One person I am thinking of is Mary Magdalene. She saw the empty tomb, she heard the angels' news, she turned around and saw - saw - Jesus. She knew... she couldn't doubt it. So she may have "freaked out" and hid, but not out of fear and doubt. I bet she was bursting with joy and had a hard time containing it.

The pastor this morning told us to "use our sanctified imaginations." So I did. I imagine that Mary got all her girl friends together - the ones who had all those perfumes that they were going to use on Jesus - and they cooked and ate delicious food, for the first time in three days. And they sat around the table telling stories - stories about how they met Jesus and incredible moments they had with Him, when he taught them something powerful or when they saw him do something amazing or when they just felt peace and joy in his presence as they rested together after an exciting day of ministry. I'll bet the stories and memories just bubbled over - not like they do at a funeral, but more like at a family reunion.
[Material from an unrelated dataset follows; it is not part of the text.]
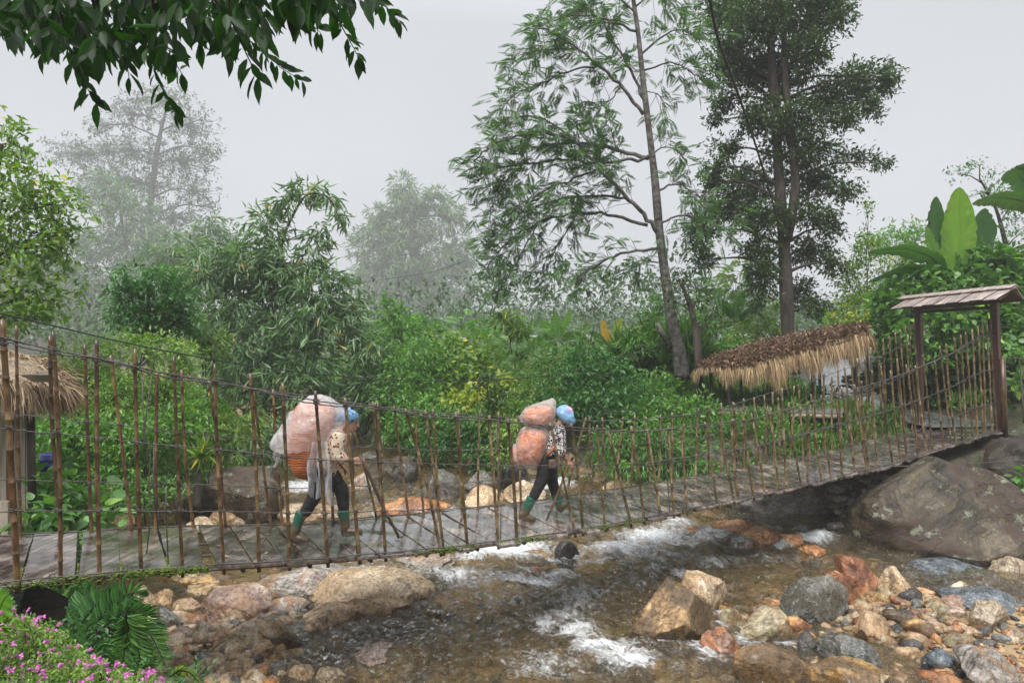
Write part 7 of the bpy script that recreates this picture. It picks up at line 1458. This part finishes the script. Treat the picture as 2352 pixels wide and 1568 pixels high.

So to celebrate Easter, Kelsey and I did that today. After the service, we went out for a nice lunch together and savored some of our favorite foods, then we can home and had a painting party with the theme "Sanctified Imagination." All the while we told stories about our own encounters with Jesus - the ways he has spoken to us and worked in our lives. "Testimony" has become a very complex and meaningful word for me, because I see God building his testimony of faithfulness and hope in my life more and more as I walk with him. It's a beautifully woven story, and it's exciting when I get to share parts of it sometimes, like today with Kelsey or the other day with Shannon or last week with Kathryn... because then they share parts of their story with me, and we both see the awesomeness of God  more clearly and understand the community we have as a fellowship of believers in Christ more fully, and God receives all the glory.

What's your story? What are your encounters with Christ? How has he healed you and changed you? Share it with someone today. It is because He is ALIVE that you have that story to tell!